Tuesday, May 21, 2024

'Those Move Easiest Who Have Learn’d to Dance'

Alexander Pope’s 1716 imitation of Martial’s epigram X.23: 

“At length, my Friend (while Time, with still career,

Wafts on his gentle wing his eightieth year),

Sees his past days safe out of Fortune’s power,

Nor dreads approaching Fate’s uncertain hour;

Reviews his life, and in the strict survey,

Finds not one moment he could wish away,

Pleased with the series of each happy day.

Such, such a man extends his life’s short space,

And from the goal again renews the race;

For he lives twice, who can at once employ

The present well, and e’en the past enjoy.”

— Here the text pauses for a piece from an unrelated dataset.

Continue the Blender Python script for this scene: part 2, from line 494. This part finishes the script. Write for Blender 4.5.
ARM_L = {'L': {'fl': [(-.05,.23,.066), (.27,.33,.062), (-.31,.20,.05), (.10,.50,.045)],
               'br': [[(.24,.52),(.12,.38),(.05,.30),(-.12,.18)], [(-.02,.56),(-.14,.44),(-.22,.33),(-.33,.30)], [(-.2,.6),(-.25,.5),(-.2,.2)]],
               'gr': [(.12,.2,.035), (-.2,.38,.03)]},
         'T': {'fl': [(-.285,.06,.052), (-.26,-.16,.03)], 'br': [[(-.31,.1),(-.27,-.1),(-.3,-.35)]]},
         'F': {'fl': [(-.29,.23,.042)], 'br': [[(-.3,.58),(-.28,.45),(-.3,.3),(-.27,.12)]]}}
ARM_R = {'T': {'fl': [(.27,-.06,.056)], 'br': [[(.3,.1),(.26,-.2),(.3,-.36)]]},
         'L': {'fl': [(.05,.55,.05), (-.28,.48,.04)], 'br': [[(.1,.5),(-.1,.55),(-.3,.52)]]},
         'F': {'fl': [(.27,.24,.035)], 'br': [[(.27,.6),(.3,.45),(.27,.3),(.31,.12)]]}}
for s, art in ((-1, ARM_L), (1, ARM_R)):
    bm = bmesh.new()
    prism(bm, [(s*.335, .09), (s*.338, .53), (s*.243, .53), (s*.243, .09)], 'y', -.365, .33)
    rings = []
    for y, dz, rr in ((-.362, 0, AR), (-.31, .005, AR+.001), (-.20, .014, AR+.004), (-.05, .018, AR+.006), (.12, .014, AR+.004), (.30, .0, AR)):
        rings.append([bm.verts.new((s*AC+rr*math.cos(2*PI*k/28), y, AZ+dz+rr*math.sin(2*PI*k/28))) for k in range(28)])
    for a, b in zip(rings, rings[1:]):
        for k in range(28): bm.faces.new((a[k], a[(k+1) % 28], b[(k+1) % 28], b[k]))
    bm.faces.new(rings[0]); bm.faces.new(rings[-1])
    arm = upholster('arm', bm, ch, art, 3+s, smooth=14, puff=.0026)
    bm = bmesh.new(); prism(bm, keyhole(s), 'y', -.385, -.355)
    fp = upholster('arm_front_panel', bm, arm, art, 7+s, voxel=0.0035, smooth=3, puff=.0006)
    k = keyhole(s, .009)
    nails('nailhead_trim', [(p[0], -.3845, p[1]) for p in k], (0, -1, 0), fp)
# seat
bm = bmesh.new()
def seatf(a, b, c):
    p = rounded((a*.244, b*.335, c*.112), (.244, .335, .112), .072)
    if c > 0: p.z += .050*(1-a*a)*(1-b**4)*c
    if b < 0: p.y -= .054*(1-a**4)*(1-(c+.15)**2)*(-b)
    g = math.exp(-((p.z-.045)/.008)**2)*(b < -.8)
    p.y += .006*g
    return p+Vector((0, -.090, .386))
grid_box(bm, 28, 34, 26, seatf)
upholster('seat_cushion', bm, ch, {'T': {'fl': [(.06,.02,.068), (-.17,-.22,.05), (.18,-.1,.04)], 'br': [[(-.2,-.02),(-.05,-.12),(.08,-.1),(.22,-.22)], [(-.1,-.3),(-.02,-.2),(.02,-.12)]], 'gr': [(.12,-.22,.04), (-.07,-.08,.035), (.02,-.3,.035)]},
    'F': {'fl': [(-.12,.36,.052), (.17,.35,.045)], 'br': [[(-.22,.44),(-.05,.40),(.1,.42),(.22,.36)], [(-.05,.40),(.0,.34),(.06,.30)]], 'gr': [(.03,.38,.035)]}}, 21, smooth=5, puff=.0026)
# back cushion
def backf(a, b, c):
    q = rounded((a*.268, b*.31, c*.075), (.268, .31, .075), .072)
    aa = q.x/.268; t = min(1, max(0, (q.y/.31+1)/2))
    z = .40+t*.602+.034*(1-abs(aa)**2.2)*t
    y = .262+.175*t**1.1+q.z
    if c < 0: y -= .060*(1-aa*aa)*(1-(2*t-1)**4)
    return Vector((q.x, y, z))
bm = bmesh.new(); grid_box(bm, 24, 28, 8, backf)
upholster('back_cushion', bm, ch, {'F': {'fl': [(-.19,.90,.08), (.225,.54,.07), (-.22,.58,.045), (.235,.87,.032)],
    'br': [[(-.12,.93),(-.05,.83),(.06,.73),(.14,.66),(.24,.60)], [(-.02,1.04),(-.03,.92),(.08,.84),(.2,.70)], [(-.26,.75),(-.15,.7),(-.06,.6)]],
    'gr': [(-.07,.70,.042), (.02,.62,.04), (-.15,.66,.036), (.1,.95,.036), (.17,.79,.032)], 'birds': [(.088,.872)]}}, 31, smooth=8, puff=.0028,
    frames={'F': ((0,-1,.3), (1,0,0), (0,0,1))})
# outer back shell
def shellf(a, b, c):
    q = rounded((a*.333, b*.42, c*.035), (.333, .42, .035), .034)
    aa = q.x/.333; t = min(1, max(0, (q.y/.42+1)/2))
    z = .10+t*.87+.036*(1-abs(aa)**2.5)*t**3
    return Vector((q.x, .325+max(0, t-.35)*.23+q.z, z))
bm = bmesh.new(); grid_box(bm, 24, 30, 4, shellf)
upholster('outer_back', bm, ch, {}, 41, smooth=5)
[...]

Martial and Pope were fierce satirists, gifted at mockery, but this is not a satirical poem. We might even call it gracious. Pope was born on this date, May 21, in 1688. In an effort to “employ / The present well,” I have returned to Pope in recent years, reading his work seriously alongside Swift, whose prose and verse I have never stopped reading. Both exemplify what Pope writes in The Dunciad, Book II:


“True ease in writing comes from art, not chance,

As those move easiest who have learn’d to dance.”

1 comment:

Jack said...

Thanks, inspiring - or as you say, gracious.